Sono passati dieci anni, ma l’emozione è ancora forte: 230.000 morti in 14 Paesi, uccisi dallo tsunami che si scatenò dopo il terzo più potente sisma mai registrato. A Banda Aceh, in Indonesia, dove si contò il maggior numero di morti, si è tenuta una preghiera collettiva nella grande moschea Baiturrahman.
“Spero che Dio porti i fratelli e le sorelle dell’Islam che sono morti in un posto migliore, perché Dio li ha chiamati a se”, dice un fedele musulmano.
In Indonesia si tengono le principali cerimonie, e c‘è anche il museo dello Tsunami.
In India, a Chennai, gli abitanti dei villaggi costieri e i pescatori non ce la fanno:
“Nel corso dello tsunami abbiamo perso i nostri figli, i nostri vicini, tutto.

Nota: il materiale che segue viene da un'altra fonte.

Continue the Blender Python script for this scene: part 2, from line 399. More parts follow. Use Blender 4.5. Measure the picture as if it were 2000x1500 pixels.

Il governo ha provato ad aiutarci, ma non ha funzionato niente. Siamo ancora poveri e senza speranza”.
Il Tamil Nadu è lo Stato indiano che fu più pesantemente colpito: l’intervento pubblico ci fu, ma rimpiazzare una rete sociale divorata dall’acqua è impossibile. La gran parte degli abitanti, però, da qui non vuole spostarsi.